Data items
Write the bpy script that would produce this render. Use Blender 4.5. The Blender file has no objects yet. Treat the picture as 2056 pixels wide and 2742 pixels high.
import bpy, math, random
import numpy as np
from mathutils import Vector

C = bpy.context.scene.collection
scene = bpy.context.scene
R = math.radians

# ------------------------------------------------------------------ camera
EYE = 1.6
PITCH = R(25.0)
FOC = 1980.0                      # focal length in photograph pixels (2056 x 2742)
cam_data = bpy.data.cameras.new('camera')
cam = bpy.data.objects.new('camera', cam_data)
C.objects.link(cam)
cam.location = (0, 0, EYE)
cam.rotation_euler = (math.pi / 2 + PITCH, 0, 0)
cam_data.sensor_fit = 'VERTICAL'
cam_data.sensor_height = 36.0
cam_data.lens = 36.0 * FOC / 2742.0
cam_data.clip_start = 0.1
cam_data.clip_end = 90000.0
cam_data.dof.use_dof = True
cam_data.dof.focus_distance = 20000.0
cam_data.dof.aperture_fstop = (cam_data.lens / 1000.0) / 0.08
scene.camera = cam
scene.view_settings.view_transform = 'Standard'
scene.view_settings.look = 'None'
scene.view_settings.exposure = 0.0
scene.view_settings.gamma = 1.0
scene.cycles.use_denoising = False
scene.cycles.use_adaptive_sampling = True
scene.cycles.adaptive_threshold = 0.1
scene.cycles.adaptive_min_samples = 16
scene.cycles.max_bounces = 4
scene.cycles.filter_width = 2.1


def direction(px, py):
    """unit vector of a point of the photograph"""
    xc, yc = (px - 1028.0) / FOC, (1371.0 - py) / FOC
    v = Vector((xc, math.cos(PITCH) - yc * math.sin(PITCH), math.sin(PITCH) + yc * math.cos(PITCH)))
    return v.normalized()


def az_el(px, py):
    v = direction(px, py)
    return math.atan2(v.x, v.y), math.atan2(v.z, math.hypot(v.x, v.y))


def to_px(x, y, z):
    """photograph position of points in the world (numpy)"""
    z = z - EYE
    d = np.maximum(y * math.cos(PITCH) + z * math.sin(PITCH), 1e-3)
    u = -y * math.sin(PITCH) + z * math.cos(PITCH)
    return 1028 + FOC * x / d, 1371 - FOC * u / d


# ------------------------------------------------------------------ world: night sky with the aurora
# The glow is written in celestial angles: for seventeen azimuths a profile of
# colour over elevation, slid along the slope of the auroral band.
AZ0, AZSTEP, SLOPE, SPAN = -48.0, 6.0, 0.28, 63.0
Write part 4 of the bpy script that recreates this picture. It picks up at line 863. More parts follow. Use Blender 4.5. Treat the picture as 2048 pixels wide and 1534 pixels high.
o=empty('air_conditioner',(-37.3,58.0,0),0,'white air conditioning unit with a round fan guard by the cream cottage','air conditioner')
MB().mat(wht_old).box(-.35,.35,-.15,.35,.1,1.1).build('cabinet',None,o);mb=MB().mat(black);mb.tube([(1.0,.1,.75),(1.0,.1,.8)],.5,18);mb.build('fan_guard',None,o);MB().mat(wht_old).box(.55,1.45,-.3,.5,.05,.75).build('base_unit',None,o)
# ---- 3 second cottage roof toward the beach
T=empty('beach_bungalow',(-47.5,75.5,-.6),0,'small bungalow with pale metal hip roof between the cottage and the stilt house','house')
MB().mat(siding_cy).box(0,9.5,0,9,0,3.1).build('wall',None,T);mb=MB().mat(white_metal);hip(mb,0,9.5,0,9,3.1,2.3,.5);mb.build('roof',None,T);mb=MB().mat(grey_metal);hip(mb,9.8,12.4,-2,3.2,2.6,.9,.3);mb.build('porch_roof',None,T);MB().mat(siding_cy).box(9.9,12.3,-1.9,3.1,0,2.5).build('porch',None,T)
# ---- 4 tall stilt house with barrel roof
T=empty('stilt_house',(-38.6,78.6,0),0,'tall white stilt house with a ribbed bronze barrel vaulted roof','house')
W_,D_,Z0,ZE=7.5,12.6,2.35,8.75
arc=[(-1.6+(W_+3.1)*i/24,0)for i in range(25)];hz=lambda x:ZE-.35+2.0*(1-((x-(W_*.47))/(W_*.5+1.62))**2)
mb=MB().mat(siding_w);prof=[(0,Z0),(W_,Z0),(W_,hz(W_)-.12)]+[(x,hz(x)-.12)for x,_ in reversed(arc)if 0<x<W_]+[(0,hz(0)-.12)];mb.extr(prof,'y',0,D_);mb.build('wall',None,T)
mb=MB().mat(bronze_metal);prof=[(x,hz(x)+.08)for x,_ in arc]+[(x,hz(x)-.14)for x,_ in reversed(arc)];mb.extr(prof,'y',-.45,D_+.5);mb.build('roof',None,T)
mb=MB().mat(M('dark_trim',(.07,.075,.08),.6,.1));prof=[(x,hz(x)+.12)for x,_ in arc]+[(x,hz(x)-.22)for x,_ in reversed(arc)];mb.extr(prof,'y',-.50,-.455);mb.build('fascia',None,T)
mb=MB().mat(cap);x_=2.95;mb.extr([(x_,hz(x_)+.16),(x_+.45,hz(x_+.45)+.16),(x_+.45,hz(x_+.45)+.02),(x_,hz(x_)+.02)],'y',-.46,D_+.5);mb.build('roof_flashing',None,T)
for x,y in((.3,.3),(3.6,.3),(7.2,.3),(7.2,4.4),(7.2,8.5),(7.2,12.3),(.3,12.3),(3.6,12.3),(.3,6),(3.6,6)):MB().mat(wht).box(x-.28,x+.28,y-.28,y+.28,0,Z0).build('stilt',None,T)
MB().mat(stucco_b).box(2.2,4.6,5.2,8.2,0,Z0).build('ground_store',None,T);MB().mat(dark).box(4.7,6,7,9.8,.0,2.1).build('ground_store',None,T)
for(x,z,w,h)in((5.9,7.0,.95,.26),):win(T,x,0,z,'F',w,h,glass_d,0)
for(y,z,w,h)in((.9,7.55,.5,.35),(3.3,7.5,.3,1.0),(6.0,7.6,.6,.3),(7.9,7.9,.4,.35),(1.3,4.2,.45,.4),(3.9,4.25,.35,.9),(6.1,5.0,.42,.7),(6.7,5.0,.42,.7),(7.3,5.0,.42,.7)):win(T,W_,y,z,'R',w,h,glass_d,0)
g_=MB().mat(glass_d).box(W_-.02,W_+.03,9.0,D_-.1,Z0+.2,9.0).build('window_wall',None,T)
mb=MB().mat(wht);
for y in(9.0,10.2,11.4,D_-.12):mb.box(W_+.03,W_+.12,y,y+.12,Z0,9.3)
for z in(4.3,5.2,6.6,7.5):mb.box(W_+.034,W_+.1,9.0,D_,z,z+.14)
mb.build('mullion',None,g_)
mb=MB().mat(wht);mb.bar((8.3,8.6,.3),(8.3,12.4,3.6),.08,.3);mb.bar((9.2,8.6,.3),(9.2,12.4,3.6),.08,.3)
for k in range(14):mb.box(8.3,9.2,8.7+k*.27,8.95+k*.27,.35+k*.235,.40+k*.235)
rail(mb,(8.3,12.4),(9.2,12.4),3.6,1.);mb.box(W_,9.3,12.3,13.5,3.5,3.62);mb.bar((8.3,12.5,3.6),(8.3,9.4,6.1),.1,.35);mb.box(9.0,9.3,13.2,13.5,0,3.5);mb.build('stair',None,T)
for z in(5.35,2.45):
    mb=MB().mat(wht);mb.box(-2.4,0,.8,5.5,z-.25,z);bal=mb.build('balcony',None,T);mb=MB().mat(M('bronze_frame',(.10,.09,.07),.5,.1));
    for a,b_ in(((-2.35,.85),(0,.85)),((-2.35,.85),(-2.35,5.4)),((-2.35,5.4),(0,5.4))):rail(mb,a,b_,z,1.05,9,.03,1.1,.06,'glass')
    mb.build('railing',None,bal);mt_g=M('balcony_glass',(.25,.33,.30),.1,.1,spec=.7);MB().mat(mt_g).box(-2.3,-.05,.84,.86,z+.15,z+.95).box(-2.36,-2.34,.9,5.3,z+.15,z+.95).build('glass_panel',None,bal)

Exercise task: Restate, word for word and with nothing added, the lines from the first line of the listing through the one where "R = math.radians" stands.

Final result:
Write the bpy script that would produce this render. Use Blender 4.5. The Blender file has no objects yet. Treat the picture as 2056 pixels wide and 2742 pixels high.
import bpy, math, random
import numpy as np
from mathutils import Vector

C = bpy.context.scene.collection
scene = bpy.context.scene
R = math.radians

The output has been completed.